SAMUEL FULLER
Bil’s rating (out of 5): BBBB.
USA, 1949. Lippert Pictures. Screenplay by Samuel Fuller, based on the article by Homer Croy. Cinematography by Ernest Miller. Produced by Carl K. Hittleman. Music by Albert Glasser. Production Design by Frank Hotaling. Costume Design by Alfred Berke. Film Editing by Paul Landres.

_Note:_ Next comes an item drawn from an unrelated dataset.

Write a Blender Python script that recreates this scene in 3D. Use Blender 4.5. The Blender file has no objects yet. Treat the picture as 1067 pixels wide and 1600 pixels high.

Samuel Fuller’s directorial debut is a critical look at western mythmaking in advance of John Ford’s doing the same in The Searchers a few years later. Fuller’s experience as a newspaper man and his service during World War II colours the determination with which he tells us that the folk hero beloved by fans of the genre was actually a cold-blooded killer, making a sympathetic (and highly fictionalized) biography of the man who shot him. John Ireland is excellent as Bob Ford, James’ right-hand man, who wants to marry his actress girlfriend but she refuses unless he changes his line of work and gets away from the notorious, perpetually Most Wanted Jesse James. She won’t be aged before her time like James’ wife is by her perpetual worry, so Ford comes up with the perfect solution: the authorities are offering rewards aplenty for bringing the man in dead or alive, so using the gun that James gave him as a gift, Ford shoots him dead. Rather than the outcome he expects, however, he is vilified for killing a famous gunslinger, is labeled a coward for shooting him in the back while he was unarmed and, even worse, his lady love has eyes that wander elsewhere, plunging Ford in increasing guilt and depression. Ireland expertly performs the desperation to achieve the American dream through ever stranger means, performing in theatrical reenactments of the crime and heading for the Colorado gold rush among them. A jaded, dark western, this is a great watch especially for anyone who enjoyed the more dramatically detailed Andrew Dominik film on James made in 2007.